— start of Data shown —

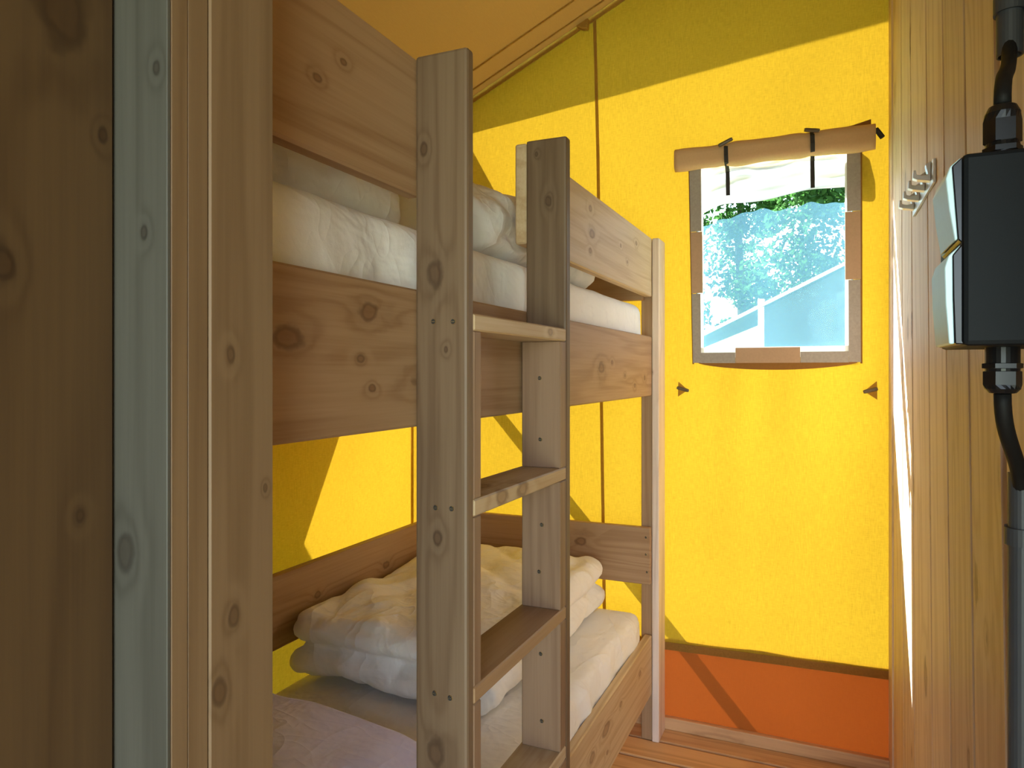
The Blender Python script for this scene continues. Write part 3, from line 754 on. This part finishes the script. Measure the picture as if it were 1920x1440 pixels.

— end of Data shown —
— start of Data shown —

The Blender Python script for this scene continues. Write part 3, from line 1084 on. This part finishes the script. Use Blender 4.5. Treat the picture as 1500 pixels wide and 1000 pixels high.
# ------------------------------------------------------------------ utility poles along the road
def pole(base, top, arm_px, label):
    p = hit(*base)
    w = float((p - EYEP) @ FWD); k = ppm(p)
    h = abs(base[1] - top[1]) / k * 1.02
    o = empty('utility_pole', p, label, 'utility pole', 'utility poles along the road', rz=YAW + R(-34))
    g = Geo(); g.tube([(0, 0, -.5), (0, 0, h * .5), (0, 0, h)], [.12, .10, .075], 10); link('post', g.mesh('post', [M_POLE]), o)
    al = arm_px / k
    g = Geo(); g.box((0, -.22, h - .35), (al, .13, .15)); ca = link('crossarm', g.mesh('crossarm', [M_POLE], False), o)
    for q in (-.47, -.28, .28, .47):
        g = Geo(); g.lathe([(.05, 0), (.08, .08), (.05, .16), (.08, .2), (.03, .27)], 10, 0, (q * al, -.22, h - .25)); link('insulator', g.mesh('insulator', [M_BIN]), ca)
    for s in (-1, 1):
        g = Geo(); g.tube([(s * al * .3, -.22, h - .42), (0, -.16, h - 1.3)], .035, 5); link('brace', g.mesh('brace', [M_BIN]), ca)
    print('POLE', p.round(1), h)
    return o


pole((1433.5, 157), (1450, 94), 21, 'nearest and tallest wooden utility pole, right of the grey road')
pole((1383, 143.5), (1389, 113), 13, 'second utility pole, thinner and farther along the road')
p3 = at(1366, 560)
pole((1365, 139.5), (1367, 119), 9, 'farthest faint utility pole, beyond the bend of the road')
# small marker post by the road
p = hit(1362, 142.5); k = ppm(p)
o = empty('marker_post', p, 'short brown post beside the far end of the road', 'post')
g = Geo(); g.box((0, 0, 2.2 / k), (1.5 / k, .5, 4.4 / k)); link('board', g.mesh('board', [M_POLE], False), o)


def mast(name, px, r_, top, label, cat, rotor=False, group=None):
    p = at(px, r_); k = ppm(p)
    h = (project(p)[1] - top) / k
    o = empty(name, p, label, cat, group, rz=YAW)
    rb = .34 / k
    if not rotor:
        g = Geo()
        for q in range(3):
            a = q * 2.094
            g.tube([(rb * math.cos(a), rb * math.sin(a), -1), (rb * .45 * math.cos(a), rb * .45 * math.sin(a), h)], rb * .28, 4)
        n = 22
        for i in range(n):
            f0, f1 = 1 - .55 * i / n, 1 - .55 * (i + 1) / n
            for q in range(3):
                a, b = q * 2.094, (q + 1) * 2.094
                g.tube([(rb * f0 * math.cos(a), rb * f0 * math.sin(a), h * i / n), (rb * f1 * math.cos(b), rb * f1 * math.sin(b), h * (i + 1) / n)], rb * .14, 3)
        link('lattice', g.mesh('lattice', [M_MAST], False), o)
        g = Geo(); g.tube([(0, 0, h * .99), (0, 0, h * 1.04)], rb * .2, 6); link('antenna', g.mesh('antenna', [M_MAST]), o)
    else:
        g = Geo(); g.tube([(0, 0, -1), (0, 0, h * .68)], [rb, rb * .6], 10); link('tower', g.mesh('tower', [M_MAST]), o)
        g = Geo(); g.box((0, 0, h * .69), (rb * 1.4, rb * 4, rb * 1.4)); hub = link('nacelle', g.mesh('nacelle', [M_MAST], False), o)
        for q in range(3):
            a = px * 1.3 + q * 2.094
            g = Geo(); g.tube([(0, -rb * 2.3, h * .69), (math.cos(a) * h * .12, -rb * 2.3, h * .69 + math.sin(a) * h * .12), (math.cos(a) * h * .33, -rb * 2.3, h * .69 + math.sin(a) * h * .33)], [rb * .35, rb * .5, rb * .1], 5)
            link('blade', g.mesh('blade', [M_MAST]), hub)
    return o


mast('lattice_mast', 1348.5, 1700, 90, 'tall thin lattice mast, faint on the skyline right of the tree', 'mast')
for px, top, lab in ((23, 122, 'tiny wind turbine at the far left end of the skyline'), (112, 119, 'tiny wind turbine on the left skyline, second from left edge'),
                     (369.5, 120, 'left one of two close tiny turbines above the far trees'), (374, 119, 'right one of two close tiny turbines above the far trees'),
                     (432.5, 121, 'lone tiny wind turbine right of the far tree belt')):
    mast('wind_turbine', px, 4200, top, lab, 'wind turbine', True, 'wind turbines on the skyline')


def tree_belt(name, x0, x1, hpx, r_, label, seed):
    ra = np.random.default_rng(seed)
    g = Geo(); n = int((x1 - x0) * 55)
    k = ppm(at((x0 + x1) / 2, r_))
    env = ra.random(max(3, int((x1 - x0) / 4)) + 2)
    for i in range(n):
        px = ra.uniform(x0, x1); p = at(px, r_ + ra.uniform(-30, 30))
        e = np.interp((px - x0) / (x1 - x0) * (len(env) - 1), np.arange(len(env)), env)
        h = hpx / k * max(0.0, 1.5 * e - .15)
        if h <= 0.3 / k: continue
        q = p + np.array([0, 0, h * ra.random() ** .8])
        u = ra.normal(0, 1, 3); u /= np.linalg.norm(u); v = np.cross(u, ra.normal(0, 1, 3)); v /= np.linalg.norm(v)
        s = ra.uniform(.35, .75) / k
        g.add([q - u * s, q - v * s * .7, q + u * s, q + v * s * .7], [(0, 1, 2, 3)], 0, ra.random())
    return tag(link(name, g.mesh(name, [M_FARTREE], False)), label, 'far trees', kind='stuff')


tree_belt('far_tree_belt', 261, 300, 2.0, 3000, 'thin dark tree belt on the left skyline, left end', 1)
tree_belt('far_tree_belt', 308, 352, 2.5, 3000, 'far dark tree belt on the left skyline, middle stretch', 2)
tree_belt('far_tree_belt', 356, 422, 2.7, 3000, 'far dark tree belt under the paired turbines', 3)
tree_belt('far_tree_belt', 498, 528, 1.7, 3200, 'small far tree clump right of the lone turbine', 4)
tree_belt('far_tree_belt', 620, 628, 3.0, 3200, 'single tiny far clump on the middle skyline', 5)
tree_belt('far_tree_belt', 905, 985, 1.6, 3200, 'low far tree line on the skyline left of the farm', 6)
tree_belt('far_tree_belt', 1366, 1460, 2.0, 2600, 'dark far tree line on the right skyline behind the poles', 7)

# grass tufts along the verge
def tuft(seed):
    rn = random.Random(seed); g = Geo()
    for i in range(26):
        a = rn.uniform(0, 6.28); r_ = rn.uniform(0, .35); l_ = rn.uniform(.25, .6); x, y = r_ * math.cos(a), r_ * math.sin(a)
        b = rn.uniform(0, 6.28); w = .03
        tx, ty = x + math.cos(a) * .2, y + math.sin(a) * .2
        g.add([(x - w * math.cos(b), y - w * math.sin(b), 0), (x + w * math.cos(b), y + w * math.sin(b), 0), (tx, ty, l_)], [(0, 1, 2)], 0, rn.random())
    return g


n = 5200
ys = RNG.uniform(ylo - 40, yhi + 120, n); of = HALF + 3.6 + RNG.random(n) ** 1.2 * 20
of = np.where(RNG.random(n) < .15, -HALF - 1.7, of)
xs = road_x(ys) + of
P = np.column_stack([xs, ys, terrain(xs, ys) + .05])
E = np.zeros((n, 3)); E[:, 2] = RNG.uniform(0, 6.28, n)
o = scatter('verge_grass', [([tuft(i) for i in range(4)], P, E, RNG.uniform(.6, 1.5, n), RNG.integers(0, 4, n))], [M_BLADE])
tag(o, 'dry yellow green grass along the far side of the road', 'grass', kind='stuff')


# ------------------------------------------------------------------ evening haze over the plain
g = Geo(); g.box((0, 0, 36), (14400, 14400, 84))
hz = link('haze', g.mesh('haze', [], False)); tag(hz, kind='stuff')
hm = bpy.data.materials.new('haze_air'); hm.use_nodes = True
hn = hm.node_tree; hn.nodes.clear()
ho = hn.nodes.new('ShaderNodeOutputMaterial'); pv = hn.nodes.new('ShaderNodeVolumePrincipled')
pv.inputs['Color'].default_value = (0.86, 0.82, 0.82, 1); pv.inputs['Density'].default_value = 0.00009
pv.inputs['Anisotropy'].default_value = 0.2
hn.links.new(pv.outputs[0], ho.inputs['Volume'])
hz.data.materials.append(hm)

— end of Data shown —

§ Given exercise
Only a number is needed: how many lines of the material above contain "part"?

§ Reply
2